Often your writing will need more than spelling and grammar checking. It will need to be edited. Editing interrogates a piece’s structure, and makes good writing exceptional.

Perhaps this is a bit of a grand portrayal of what editing does, but in many ways – for me at least – making sentences work harder is a real joy. And it doesn’t matter if it’s copy for an advertisement (important when you have limited words and time to get your message across) or a long work of fiction.

When you first put fingers to keyboard, what comes out will be rough. It won’t be beautiful. In most cases it will be long-winded, waffly and dull. But that’s ok. That’s why, when you write something, no matter how long or short, you need to let it sit. That could mean waiting 20 minutes, a couple of hours or a day. Then when you come back to it you will see there are things to change. Perhaps it’s a cliché that is too tired to convey what you really mean. Perhaps there are too many words. Perhaps it needs rewriting. Such is editing.

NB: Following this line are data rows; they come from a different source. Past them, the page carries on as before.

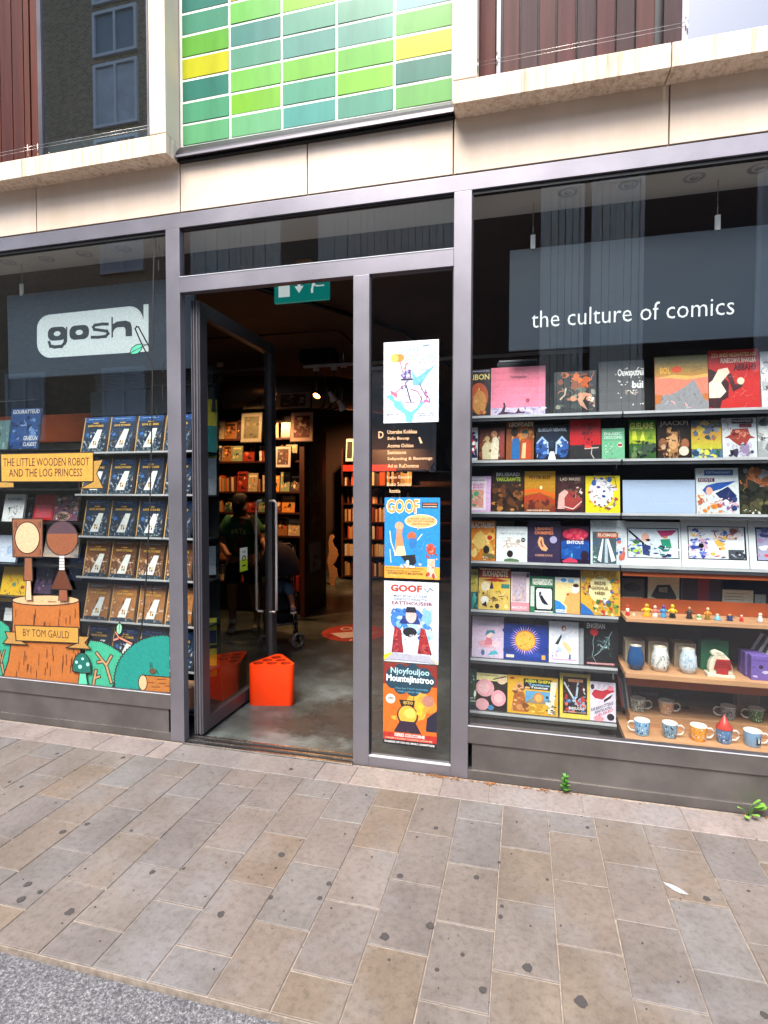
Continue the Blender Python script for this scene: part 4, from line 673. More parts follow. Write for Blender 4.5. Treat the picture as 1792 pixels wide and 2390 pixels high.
book('6', (126, 1615, 424, 1968), z, 'comic cover of overlapping pink discs and black bands', '#20181c', [('r', 0, .8, 1, 1, '#e8dc9c'), ('e', .28, .6, .3, .24, '#eaa8b0'), ('e', .72, .35, .24, .22, '#e8a0ac'), ('e', .2, .15, .22, .16, '#e8acb4'), ('e', .82, .85, .16, .12, '#e8c8a8'), ('e', .25, .6, .2, .15, '#f0bcc2'), ('e', .72, .35, .14, .12, '#f0bcc2'), ('l', [(.55, .85), (.95, .95)], .03, '#20181c'), ('t', 'THE GRAND ROUGE', .1, .93, .7, .97, '#3c2c2c', .015), ('e', .48, .08, .1, .07, '#4a84b0')])
book('6', (424, 1645, 912, 2030), z, 'wide yellow boxed book with black title panel and a bearded traveller', '#dca82c', [('r', .32, .66, .88, .94, '#2a2420'), ('t', 'ASEIIA GHEPA', .35, .84, .86, .92, '#e8e04a', .035), ('t', 'Tetnitanas', .42, .76, .84, .82, '#8ac0e8', .035), ('t', 'Tcuocas', .46, .69, .8, .75, '#e8e8e8', .035), ('p', [(.08, .05), (.42, .05), (.38, .4), (.3, .62), (.18, .66), (.12, .45)], '#a8602c'), ('e', .24, .7, .09, .13, '#d8a070'), ('s', .1, .06, .42, .75, '#c88a4c #7c4424 #e0b080', 30, .08), ('r', .36, .3, .88, .62, '#5c9cc8'), ('p', [(.36, .3), (.55, .5), (.88, .3)], '#8d8a7c'), ('e', .62, .45, .1, .14, '#c8843c'), ('e', .62, .45, .07, .1, '#d8a860'), ('p', [(.8, .05), (.9, .05), (.94, .5), (.98, .9), (.86, .9), (.84, .5)], '#e0dcc8'), ('s', .78, .05, .95, .55, '#26221c #e8e4d8 #8a8270', 30, .04), ('e', .09, .93, .05, .03, '#a83424'), ('s', .4, .02, .75, .28, '#e8c85c #c89428', 10, .1)], spine='#c8902c')
book('6', (926, 1622, 1222, 2056), z, 'yellow bordered book with crossed red and blue spears on black', '#dcc854', [('r', .1, .1, .9, .93, '#241a1e'), ('r', .28, .82, .76, .88, '#d89a6c'), ('t', 'BULAREDOME', .32, .835, .72, .868, '#5c2c24', .01), ('l', [(.15, .78), (.5, .4), (.6, .3)], .05, '#c8ccd4'), ('l', [(.6, .78), (.55, .5), (.45, .4)], .06, '#b8c8d8'), ('s', .12, .14, .88, .5, '#b8342c #e86a4c #3c6ca8 #7cb0d8 #141014', 50, .09), ('s', .12, .55, .88, .8, '#8a2c2c #3c2424 #d8d8dc', 16, .05), ('t', 'BNGUCAG', .3, .2, .8, .26, '#f0f0f0', .02), ('t', 'ERI TADES URANE LEVES GAC', .13, .13, .87, .155, '#e8c8b0', .01)])
book('6', (1210, 1700, 1468, 2088), z, 'pale lilac paperback with a slanting title and a red swooping shape', '#d8d0e4', [('p', [(.08, .68), (.2, .8), (.5, .78), (.85, .88), (.95, .78), (.7, .7), (.5, .55), (.2, .58)], '#b82c3c'), ('e', .8, .86, .12, .06, '#e88a9c'), ('p', [(.55, .55), (.9, .72), (.8, .6), (.55, .48)], '#2c1c24'), ('s', .3, .8, .8, .96, '#8a8498 #c8b8cc', 10, .07, .95), ('e', .12, .87, .07, .07, '#3c2c38'), ('t', 'FUR BAOO STTERKE', .06, .22, .9, .3, '#2c2430', .02, .28), ('t', 'RENTELAOLL', .2, .16, .86, .23, '#2c2430', .02, .3), ('t', 'UELEKEO', .25, .08, .9, .15, '#d03048', .02, .32), ('e', .8, .12, .14, .09, '#28222c'), ('e', .35, .06, .2, .07, '#e8909c')])
# dim stock standing behind, seen between the shelves
rb = random.Random(21)
words = ['top', 'second', 'third', 'fourth', 'fifth', 'sixth', 'seventh']
for zi, zz in enumerate(ZR):
    for k in range(4 if zi < 4 else 3):
        x = -.2+.2*k+rb.uniform(-.03, .03) if zi < 9 else 0; w = rb.uniform(.08, .15); h = rb.uniform(.2, .235)
        if zi == 0: continue
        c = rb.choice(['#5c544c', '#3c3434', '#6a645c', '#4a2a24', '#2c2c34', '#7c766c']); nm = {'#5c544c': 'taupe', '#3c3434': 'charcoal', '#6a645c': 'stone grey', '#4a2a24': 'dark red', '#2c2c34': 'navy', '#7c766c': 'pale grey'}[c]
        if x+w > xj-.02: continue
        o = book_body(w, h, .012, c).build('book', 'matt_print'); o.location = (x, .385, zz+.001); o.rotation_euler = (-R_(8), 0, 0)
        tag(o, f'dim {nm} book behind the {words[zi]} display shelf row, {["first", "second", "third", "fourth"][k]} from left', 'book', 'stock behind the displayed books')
def stack(x, y, z, n, w, d, cols, label, grp, th=.011):
    t = thing('book_stack', label, 'pile of books', (x, y, z), grp); r = random.Random(int(x*997+n))
    for i in range(n):
        m = MB(r.choice(cols)); m.box(0, w, 0, d, 0, th-.002); o = m.build('book', 'matt_print', t); o.location = (r.uniform(-.006, .006), r.uniform(-.006, .006), i*th); o.rotation_euler = (0, 0, r.uniform(-.03, .03))
a = at(*cp('4', 95, 350), .36); stack(a.x-.1, .36, ZR[0]+.2, 8, .13+.07, .16, ['#8a8c9c', '#6a6c7c', '#a0a2b0', '#3c3c4a'], 'pile of dark spined magazines above the orange headed comic', 'magazine piles')
a = at(*cp('4', 365, 330), .36); stack(a.x, .36, ZR[0]+.2, 12, .215, .16, ['#7c828c', '#5a5e68', '#9a9ea8', '#3a3c44'], 'tall pile of grey magazines behind the square pink book', 'magazine piles')
a = at(*cp('5', 640, 210), .37); stack(a.x, .37, ZR[0]+.27, 5, .22, .12, ['#6a5c50', '#8a7c6c', '#4a3c34'], 'low pile of brown magazines behind the mountain book', 'magazine piles', .014)
B(-.36, 2, .37, .45, ZR[0]+.0, ZR[0]+.199).build('box', 'shelf_back'); tag(bpy.data.objects['box'], 'long dark storage box behind the top display shelf books', 'box')
# ------------------------------------------------------------------ hanging signs
def sign(name, x0, x1, z0, z1, Y, label, artfn):
    t = thing(name, label, 'sign', ((x0+x1)/2, Y, z0)); o = bevel(B(-(x1-x0)/2, (x1-x0)/2, 0, .02, 0, z1-z0).build('sign_panel', 'signboard', t), .002)
    A = Art(lambda x, y, k: (x-(x0+x1)/2, -.0005-k*2, y-z0)); artfn(A); A.build('lettering', t, 'matt_print')
    for x in (x0+.12, x1-.12 if x1 < 1.9 else x0+1.0): MB().tube([(x-(x0+x1)/2, .01, z1-z0), (x-(x0+x1)/2, .01, 3.045-z0)], .002, 5).build('hanging_wire', 'steel', t); B(x-(x0+x1)/2-.012, x-(x0+x1)/2+.012, 0, .012, z1-z0-.01, z1-z0+.07).build('hanging_tab', 'soffit', t)
    return t
SY = .215
def rs(A):
    a = at(*cp('4', 0, 0)); 
    g0 = at(1240, 766, SY); g1 = at(1713, 735, SY)     # baseline ends
    zt = at(1240, 733, SY).z
    A.text('the culture of comics', g0.x, g0.z-.0, g1.x, g0.z+(at(1450, 715, SY).z-at(1450, 756, SY).z)*1.0, '#eef4f8', -.006)
s0 = at(1187, 820, SY); s1 = at(1187, 585, SY)
sign('hanging_sign', s0.x, 1.95, s0.z, s1.z, SY, 'large blue grey hanging signboard reading the culture of comics', rs)
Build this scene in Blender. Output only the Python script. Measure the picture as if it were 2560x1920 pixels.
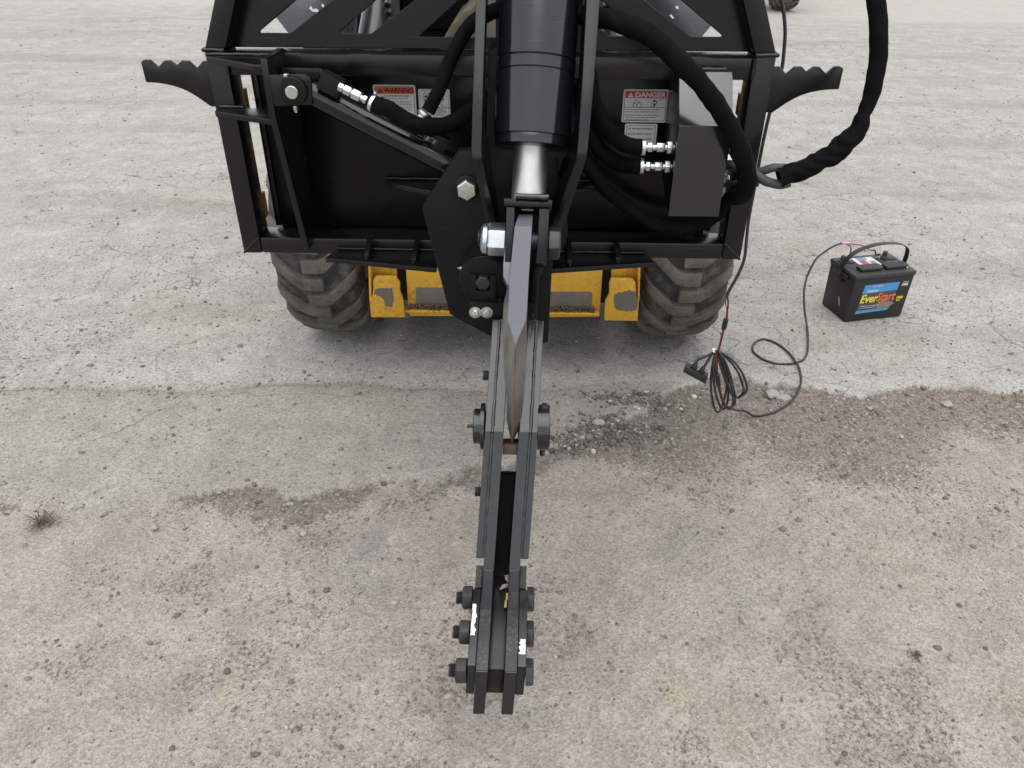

This plaque on a post office is an example where editing would have been handy. At first glance you can understand what it’s trying to say, but it really doesn’t make as much sense as it thinks it does.

Is editing required for this post office plaque?

Perhaps it would be better to split it into two sentences. “Beechworth’s first telegraph office erected in 1858. For many years it functioned as an independent branch of the postal service.”

Or: “Beechworth’s first telegraph office. Erected 1858, for many years it functioned as an independent branch of the postal service.”

I’d almost go as far as saying the second sentence is useless to anyone walking by unless they had some knowledge of Australia’s early postal service. It begs the question about why it was independent. Was that a good or bad thing? Fewer words (Beechworth’s first telegraph office. Erected 1858.) would also have cost less to produce.

If you’d like Dittography to take care of the slash-and-burn of redundant words and wrangle unwieldy sentences, then contact us now for a quote.

Rule of Thumb
Let your words sit. There needs to be time between writing and editing. Otherwise you’ll miss errors that could cause embarrassment.